A Vegetable or Mineral? #4, from Crystal Clues to the Sublime, a microphoto of a crystal by Alice Weston.

Weston's microphotos of crystals were part of a 2012 FotoFocus event at the CAC featuring music by Susan Botti.

In January 2016, the Cincinnati Symphony gave the world premiere of Schuller's "Symphonic Triptych," his final symphonic work, which Weston commissioned. The composer died in 2015.

"It was bittersweet because he had just died," she said. "But he wrote me a lovely note (earlier), saying he appreciated my giving him the opportunity, and the music just flowed out of him."

Weston was born in the Philippines, the daughter of Alex and Corinne Frieder, whose family owned a successful cigar company in Manila. A 2014 documentary, "Rescue in the Philippines," tells the sensational but little-known story about how the five Frieder brothers, whose office was in Downtown Cincinnati, helped to mastermind the rescue of more than 1,300 Austrian and German Jews who were likely destined for Nazi death camps. They were given jobs in the family's cigar factory in the Philippines.

Their rescue plot was hatched over poker games on the family's porch, poker games that Weston recalled watching as a child. The documentary was produced by Weston's daughter, Barbara Sasser.
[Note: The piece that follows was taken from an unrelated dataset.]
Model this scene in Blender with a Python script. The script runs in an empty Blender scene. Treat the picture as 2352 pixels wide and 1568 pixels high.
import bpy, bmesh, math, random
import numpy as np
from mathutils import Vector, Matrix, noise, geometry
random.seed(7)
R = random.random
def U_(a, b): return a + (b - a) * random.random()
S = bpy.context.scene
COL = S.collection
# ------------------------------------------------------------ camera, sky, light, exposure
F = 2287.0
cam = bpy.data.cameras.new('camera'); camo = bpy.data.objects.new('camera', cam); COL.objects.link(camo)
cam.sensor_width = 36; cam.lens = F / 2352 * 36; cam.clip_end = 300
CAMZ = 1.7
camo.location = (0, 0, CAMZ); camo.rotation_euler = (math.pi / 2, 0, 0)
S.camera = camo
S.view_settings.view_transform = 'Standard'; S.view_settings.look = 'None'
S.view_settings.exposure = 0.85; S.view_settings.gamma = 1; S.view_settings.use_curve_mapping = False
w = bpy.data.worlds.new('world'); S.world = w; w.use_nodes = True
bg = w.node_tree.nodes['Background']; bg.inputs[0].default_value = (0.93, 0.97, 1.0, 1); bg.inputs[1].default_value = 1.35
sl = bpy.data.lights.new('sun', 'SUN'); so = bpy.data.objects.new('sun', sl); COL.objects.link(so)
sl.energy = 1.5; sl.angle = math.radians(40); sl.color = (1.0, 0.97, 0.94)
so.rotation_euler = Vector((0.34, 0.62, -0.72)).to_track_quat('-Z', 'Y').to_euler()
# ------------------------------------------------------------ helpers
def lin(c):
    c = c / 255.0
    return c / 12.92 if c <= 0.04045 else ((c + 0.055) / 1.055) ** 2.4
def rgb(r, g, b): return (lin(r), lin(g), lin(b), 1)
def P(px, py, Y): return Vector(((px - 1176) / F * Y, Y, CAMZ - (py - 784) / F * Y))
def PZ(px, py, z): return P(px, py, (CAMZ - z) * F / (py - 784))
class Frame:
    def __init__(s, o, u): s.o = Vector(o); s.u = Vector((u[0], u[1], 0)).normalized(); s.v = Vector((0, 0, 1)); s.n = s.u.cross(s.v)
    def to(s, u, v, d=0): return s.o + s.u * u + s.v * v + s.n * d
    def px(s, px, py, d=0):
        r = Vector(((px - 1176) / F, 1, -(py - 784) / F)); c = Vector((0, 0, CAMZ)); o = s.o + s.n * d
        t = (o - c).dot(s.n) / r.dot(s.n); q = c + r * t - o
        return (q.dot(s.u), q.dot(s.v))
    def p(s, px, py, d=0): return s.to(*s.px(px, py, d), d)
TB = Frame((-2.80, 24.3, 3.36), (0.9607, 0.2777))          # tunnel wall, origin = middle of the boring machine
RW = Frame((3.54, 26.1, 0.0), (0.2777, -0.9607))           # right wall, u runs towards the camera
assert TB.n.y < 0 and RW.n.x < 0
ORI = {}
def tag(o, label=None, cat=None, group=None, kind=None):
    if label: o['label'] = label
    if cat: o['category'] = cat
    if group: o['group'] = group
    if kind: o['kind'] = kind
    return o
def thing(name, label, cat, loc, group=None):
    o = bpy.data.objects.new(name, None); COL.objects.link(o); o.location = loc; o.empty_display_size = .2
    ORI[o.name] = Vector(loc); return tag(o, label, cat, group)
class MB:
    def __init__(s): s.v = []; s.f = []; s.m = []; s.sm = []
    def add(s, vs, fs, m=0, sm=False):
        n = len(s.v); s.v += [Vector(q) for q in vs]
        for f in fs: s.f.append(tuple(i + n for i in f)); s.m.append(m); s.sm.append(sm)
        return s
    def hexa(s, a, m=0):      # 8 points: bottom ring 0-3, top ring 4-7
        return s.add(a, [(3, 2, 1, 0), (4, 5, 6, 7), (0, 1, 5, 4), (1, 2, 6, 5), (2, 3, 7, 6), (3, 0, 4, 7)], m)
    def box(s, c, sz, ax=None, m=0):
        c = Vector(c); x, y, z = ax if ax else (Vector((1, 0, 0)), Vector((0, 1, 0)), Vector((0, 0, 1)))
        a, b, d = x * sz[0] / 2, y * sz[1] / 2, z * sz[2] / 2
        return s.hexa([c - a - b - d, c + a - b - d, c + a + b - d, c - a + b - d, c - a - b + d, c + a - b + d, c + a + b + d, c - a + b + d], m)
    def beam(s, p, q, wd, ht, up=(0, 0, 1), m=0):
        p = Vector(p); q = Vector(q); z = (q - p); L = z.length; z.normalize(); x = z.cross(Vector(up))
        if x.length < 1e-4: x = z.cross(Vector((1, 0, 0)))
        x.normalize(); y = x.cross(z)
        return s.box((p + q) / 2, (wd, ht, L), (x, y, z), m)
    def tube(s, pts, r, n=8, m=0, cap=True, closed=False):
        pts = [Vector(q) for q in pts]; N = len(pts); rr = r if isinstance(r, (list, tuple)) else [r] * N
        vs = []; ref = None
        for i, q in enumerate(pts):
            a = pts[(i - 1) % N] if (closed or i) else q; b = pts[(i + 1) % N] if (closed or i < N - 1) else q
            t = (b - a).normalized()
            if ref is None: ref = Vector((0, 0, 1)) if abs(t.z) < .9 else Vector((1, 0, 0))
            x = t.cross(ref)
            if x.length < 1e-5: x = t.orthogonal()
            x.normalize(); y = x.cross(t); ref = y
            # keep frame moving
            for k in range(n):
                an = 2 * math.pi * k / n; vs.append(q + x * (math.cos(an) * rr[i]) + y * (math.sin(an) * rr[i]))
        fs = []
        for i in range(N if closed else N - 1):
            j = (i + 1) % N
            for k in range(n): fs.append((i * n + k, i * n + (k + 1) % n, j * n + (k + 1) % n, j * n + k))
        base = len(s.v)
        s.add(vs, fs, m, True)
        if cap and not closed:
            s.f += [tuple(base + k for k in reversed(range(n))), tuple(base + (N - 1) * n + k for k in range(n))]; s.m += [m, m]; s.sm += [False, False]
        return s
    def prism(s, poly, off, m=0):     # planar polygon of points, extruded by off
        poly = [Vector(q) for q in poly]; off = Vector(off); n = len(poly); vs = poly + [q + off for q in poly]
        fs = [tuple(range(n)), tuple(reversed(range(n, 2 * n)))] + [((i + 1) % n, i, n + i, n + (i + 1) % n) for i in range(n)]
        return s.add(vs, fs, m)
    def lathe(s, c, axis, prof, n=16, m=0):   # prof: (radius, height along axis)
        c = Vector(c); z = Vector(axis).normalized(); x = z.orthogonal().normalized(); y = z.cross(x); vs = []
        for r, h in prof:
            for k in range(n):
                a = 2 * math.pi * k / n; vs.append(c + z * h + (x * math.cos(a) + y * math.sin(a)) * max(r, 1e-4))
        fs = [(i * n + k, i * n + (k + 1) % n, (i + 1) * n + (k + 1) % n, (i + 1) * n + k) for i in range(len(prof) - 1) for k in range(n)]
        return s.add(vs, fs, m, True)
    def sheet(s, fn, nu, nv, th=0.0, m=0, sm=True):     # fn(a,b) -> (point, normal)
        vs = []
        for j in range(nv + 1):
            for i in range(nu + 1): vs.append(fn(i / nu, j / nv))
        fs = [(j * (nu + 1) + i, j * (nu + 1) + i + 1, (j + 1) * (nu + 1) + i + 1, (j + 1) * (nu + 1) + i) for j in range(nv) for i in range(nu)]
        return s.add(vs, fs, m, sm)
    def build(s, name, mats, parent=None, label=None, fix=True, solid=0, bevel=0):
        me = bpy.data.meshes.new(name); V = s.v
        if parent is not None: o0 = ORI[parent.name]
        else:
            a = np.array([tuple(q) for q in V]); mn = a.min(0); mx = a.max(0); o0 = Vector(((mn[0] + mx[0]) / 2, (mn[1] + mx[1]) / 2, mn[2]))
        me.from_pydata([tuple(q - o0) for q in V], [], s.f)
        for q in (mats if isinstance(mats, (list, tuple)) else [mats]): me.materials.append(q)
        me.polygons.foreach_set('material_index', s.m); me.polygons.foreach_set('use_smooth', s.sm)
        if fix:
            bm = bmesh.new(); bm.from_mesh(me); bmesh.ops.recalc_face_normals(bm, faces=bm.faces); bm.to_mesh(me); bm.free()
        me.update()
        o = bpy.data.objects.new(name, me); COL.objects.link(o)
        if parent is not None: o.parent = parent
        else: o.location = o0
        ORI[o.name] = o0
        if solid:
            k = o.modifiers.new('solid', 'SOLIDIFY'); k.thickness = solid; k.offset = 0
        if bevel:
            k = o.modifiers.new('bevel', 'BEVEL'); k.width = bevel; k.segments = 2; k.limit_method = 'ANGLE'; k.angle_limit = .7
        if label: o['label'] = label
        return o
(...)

Weston was preceded in death by her husband, a daughter, Virginia, and two sisters. Edna Lichtig and Louise Behr. In addition to Sasser, she is survived by her partner James Rauth, daughter Carol Roberts, six grandchildren and two great grandchildren. Visitation will be at 9:30 a.m. Friday at Weil Kahn Funeral Home, 8350 Cornell Road, Symmes Township, with services starting at 10:30 a.m. Donations can be made to the Contemporary Art Center, The Cincinnati Art Museum or a charity of your choice.